HUNTSVILLE — The Weber County Sheriff’s Office said Tuesday it has closed an investigation into the alleged beating of pigs at a Huntsville-area farm and there will be no criminal charges.

“Those involved sought legal counsel and refused to speak with investigators,” sheriff’s office spokesperson Lt. Cortney Ryan said by email in response to a phone message asking for an update on the status of the case.

“The Weber County Attorney’s Office reviewed the case and declined to pursue criminal charges,” Ryan said.

County Attorney Christopher Allred said later Tuesday there was a lack of sufficient evidence to support charges.

“For example, we haven’t identified who actually engaged in the conduct,” he said. “Additionally, there are evidentiary problems with finding the pigs involved and their injuries.

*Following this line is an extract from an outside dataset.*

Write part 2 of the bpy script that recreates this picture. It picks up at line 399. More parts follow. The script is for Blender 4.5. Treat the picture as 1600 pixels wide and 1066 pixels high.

Philosophically, we would very much be interested in filing the case if we have sufficient evidence to do so.”

Earlier Tuesday, People for the Ethical Treatment of Animals offered a reward of up to $5,000 for information leading to criminal convictions in the incident.

PETA publicized video it said was recorded March 15 at Jensen-Fowers Farm on State Road 39 east of Huntsville. The video showed two men kicking pigs in the face, beating them with a wooden plank and lifting them off the ground by their tails.

PETA said the actions seen in the video constitute “torture” as defined by Utah’s animal cruelty statute. A conviction on the third-degree felony could draw a prison sentence of up to five years.

“These men viciously kicked, beat, and tormented pigs in plain view for over an hour,” PETA senior vice president Daphna Nachminovitch said in a press release. “It’s up to the public to help catch these violent individuals in order to stop them from abusing other animals.”

PETA said a “concerned citizen” provided the video to the group, which has highlighted instances of alleged abuse by pig producers around the country.

The director of the Utah Pork Producers industry organization in a March interview condemned the actions seen on the video. The group said it does not tolerate animal abuse and that producers undergo extensive training on proper husbandry.

In an interview in March, Marian Martin of Billings, Montana, said she and her daughter own the Jensen-Fowers Farm, where the alleged abuse occurred. She said the farm is run by a hired manager and she planned to investigate the allegations.

Efforts to contact Martin on Tuesday were not immediately successful.